Sometimes I hear people talking about feeling things deeply. In fact, I was just watching a television show where they were just talking about this very issue.
It sounds romantic. It sounds soulful. It sounds like something to aspire to.
But honestly, there are many times when I wish I felt things less deeply.
There are times I wish I could just turn down the volume.
Because for me, life feels like one, big, very loud emotion screaming in my ear day in and day out. And it’s not all just one, and they aren’t all just happy or sad. They are diverse, and they aren’t always sticky. But they always grab my attention.
I woke up this morning feeling guilty. Guilty for actions others judged me for in a dream – actions I have never actually taken. And then later I felt sad. I felt sad for chapters in my life that are closing. And then I felt happiness and anticipation at the new doors that are opening. I felt worried – worried about saying the right things and doing the right things. And then I felt overwhelmed — overwhelmed by this constant onslaught of unadulterated feeling.

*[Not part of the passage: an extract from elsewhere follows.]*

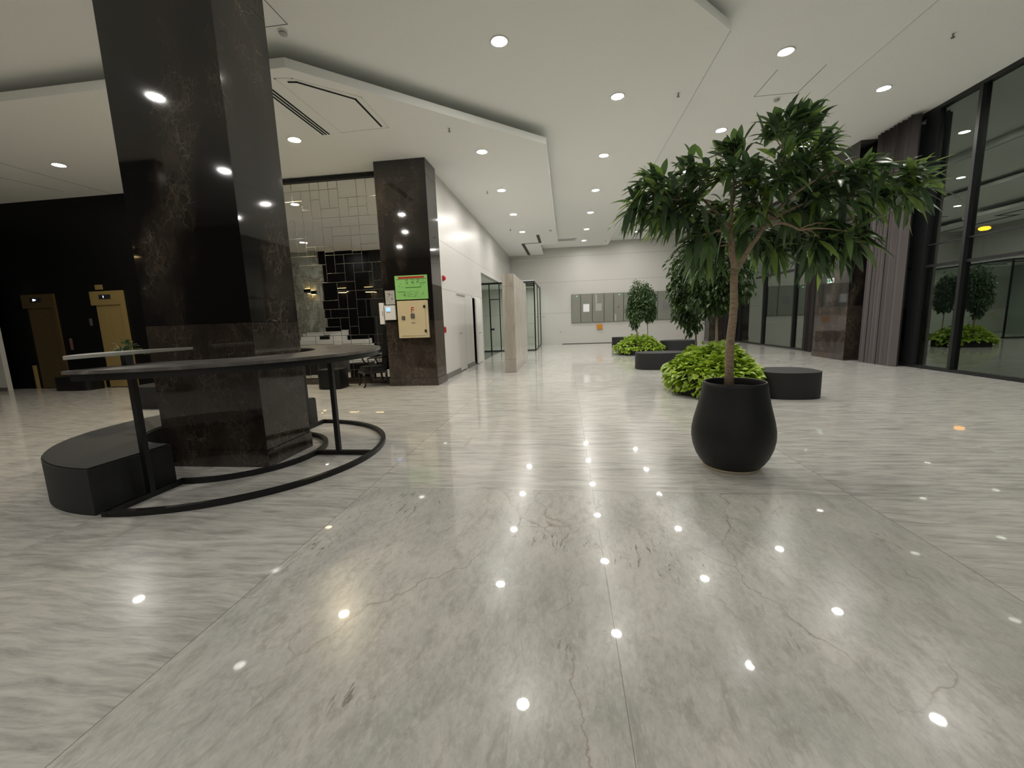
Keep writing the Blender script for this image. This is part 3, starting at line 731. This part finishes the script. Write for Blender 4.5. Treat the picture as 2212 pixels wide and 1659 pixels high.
k = MB(); k.box(-3.33, -3.29, 18.64, 18.66, .0, 2.32).box(-3.33, -2.9, 18.64, 18.66, 2.28, 2.32).box(-3.29, -3.15, 18.62, 18.66, .95, 1.03)
k.build('door_frame', MFR, gv)

# ------------------------------------------------------------------ end wall cabinets
Yf = 22.797
edges = [.31, .79, 1.395, 2.0, 2.49, 2.99, 3.5, 4.1, 4.70, 5.50, 5.97]
lab = ['narrow grey electrical cabinet at the near end of the row, with green indicator', 'grey electrical cabinet with a white paper sheet taped on', 'grey electrical cabinet with a torn plastic sleeve and tape', 'plain grey electrical cabinet right of the one with torn sleeve',
       'grey electrical cabinet with dark warning triangle and green indicator', 'grey electrical cabinet mostly behind the far small tree crown', 'grey electrical cabinet hidden behind the far tree crown', 'grey electrical cabinet with green indicator just right of the far tree crown',
       'wide grey electrical cabinet with a dark square notice', 'last grey electrical cabinet of the row beside the large tree']
for i, (a, b) in enumerate(zip(edges, edges[1:])):
    zt, zb = 2.595-.002*i, 1.115+.002*i
    r = thing('wall_mounted_cabinet', ((a+b)/2, Yf, zb), lab[i], 'electrical cabinet', 'electrical cabinets on the end wall')
    MB().box(a+.003, b-.003, Yf-.06, Yf, zb, zt, bev=.004).build('body', MCABB, r)
    MB().box(a+.014, b-.014, Yf-.078, Yf-.061, zb+.006, zt-.006, bev=.003).build('door', MPAN, r); dr = [c for c in r.children if c.name.startswith('door')][0]
    for z in (zb+.12, zt-.12): MB().box(b-.06, b-.035, Yf-.086, Yf-.079, z, z+.03).build('lock', MHAND, dr)
    yy = Yf-.08
    if i in (0, 4, 7): MB().tube([(a+.28, yy+.001, zt-.1), (a+.28, yy-.02, zt-.1)], .014, 12).build('indicator_lamp', MGLED, dr)
    if i == 1: MB().box(a+.13, a+.45, yy-.004, yy, 1.67, 2.07).build('paper_sheet', P('bright paper', (.9, .9, .95), .3), dr)
    if i == 2:
        MB().box(a+.16, a+.48, yy-.003, yy, 1.70, 2.08).build('plastic_sleeve', P('plastic sleeve', (.45, .45, .42), .15), dr)
        MB().box(a+.16, a+.24, yy-.002, yy, 2.10, 2.55).build('tape', MGREYP, dr)
    if i == 4:
        k = MB(); k.bm.faces.new([k.bm.verts.new((a+.19+p, yy-.003, 1.84+q)) for p, q in ((0, 0), (.09, 0), (.045, .08))]); k.build('warning_triangle', MRED, dr)
        MB().box(a+.05, a+.13, yy-.002, yy, 1.15, 1.5).build('tape', MGREYP, dr)
    if i == 0:
        k = MB(); k.bm.faces.new([k.bm.verts.new((a+.19+p, yy-.003, 1.84+q)) for p, q in ((0, 0), (.08, 0), (.04, .09))]); k.build('warning_triangle', MORG, dr)
    if i == 8: MB().box(a+.25, a+.57, yy-.003, yy, 1.64, 2.05).build('notice', P('violet grey paper', (.21, .20, .215), .5), dr)
ob = thing('wall_mounted_box', (1.765, Yf, .745), 'small orange metal box on the end wall under the grey cabinets', 'box')
MB().box(1.62, 1.91, Yf-.09, Yf, .745, .985, bev=.006).build('body', MORG, ob)
MB().box(1.68, 1.71, Yf-.096, Yf-.09, .85, .89).build('lock', MHAND, ob)
tag(MB().box(-1.20, -1.12, Yf-.02, Yf, 1.46, 1.55, bev=.004).build('wall_switch', MGREYP, loc=(-1.16, Yf, 1.5)), 'small grey switch on the end wall just outside the glass vestibule', 'switch')
tag(MB().box(-1.62, -1.53, Yf-.02, Yf, 1.46, 1.56, bev=.004).build('wall_switch', MHAND, loc=(-1.57, Yf, 1.5)), 'small grey switch seen through the glass vestibule', 'switch')
tag(MB().box(-.31, -.23, Yf-.015, Yf, .61, .69, bev=.004).build('wall_socket', MGREYP, loc=(-.27, Yf, .65)), 'small wall socket low on the end wall', 'socket')

# exit sign modelled on the window column in place of a reflection
ex = thing('exit_sign_reflection', (7.249, 12.83, 2.12), 'small exit sign standing in for a reflection in the dark column by the curtain', 'exit sign')
MB().box(7.215, 7.247, 12.69, 12.97, 2.06, 2.19, bev=.003).build('housing', MWHITE, ex)
MB().box(7.211, 7.2145, 12.70, 12.96, 2.068, 2.182).build('face', MEXIT, ex)
k = MB(); k.box(7.209, 7.2108, 12.90, 12.945, 2.08, 2.17); k.box(7.209, 7.2108, 12.83, 12.875, 2.08, 2.165)
k.bm.faces.new([k.bm.verts.new((7.209, y, z)) for y, z in ((12.80, 2.09), (12.80, 2.16), (12.75, 2.125))]); k.box(7.209, 7.2108, 12.72, 12.75, 2.115, 2.135)
k.build('pictogram', P('sign green', (.015, .16, .07), .4), ex)

# ------------------------------------------------------------------ ring table and bench
CX, CY = -3.5, 4.03
tb = thing('ring_table', (CX, CY, 0), 'high half ring table of dark marble on black posts around the big column', 'table')
MB().ring(CX, CY, .80, 1.50, -92, 92, 1.082, 1.107, 64).build('tabletop', MTOP, tb, smooth=30)
f = MB(); f.ring(CX, CY, 1.425, 1.47, -91, 91, 1.03, 1.081, 64); f.ring(CX, CY, .82, .865, -91, 91, 1.03, 1.081, 48)
for a in (-91, 0, 91):
    ca, sa = math.cos(math.radians(a)), math.sin(math.radians(a))
    f.box(.86, 1.43, -.022, .022, 1.03, 1.081, Matrix.Translation((CX, CY, 0)) @ Matrix.Rotation(math.radians(a), 4, 'Z'))
f.build('top_frame', MBM, tb, smooth=30)
f = MB(); f.ring(CX, CY, 1.43, 1.475, -88, 88, 0, .045, 72); f.ring(CX, CY, .79, .835, -87, 87, 0, .045, 56)
for s in (-1, 1): f.box(CX+.02, CX+.065, CY+s*.79, CY+s*1.475, 0, .045)
f.box(CX+.83, CX+1.435, CY+.02, CY+.065, 0, .045)
f.build('base_frame', MBM, tb, smooth=30)
for (x, y) in ((CX+.042, CY-1.1), (CX+1.07, CY+.042), (CX+.042, CY+1.1)):
    MB().box(x-.022, x+.022, y-.022, y+.022, .045, 1.03).build('post', MBM, tb)
# raised shelf carried above the first post
sh = MB(); n = 24; x0s, ya, yb = CX+.03, 2.50, 3.54
pts = [(x0s-.02*math.sin(PI*k/n), ya+(yb-ya)*k/n) for k in range(n+1)] + [(x0s-.31*math.sin(PI*k/n)**.8, ya+(yb-ya)*k/n) for k in range(n-1, 0, -1)]
sh.prism(pts, 1.188, 1.212)
so = sh.build('raised_shelf', P('pale stone', (.36, .35, .32), .35), tb)
MB().box(CX+.005, CX+.05, 2.9, 2.96, 1.108, 1.187).build('shelf_support', MBM, tb)
# bench half ring
bn = MB().ring(CX, CY, .80, 1.46, 92, 268, 0, .37, 64, bev=.012)
tag(bn.build('half_ring_bench', MFAB, loc=(CX, CY, 0), smooth=40), 'charcoal half ring bench at the foot of the big column', 'bench')

# second bench beyond, left of the column
bm_ = MB()
def superell(cx, cy, rx, ry, e=2.6, n=56, rot=0.):
    o = []
    for k in range(n):
        t = 2*PI*k/n; c, s = math.cos(t), math.sin(t)
        px = rx*math.copysign(abs(c)**(2/e), c); py = ry*math.copysign(abs(s)**(2/e), s)
        o.append((cx+px*math.cos(rot)-py*math.sin(rot), cy+px*math.sin(rot)+py*math.cos(rot)))
    return o
def bench(cx, cy, rx, ry, h, lb, e=2.6, rot=0., grp='charcoal lobby benches'):
    mb = MB(); mb.prism(superell(cx, cy, rx, ry, e, rot=rot), 0, h, .012)
    return tag(mb.build('oval_bench', MFAB, loc=(cx, cy, 0), smooth=40), lb, 'bench', grp)
bench(-7.25, 7.1, .72, .55, .40, 'rounded charcoal bench behind the big column, seen under the ring table', 3.5)
bench(3.52, 7.22, .43, .42, .41, 'oval charcoal bench right of the large black tree pot', 2.7)
bench(2.42, 11.22, .64, .41, .415, 'oval charcoal bench in the middle of the lobby between the two plant beds', 2.6)
bench(4.05, 16.0, .62, .45, .43, 'oval charcoal bench right of the far plant bed', 2.6)
bench(2.95, 19.6, .88, .45, .435, 'farthest charcoal bench behind the far plant bed', 3.)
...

I get that we are born to feel and to lack feeling would be a great weakness. And I get that feeling things deeply is a gift. I get that it opens me up to things in the world that I would be otherwise closed off to. And I get that it opens me up to people and helps me relate to others. And it helps me write because it helps me find the universal.
But sometimes it is just exhausting. Sometimes I wish I could sit down with a book and a cup of hot tea and just relax.
But relaxing wasn’t made for me. I was made to churn and chew and percolate.
And I will go to bed thankful to have been made this way. And then I will toss and turn in my bed and realize just how much more sleep I would get if sometimes my heart came with a volume button.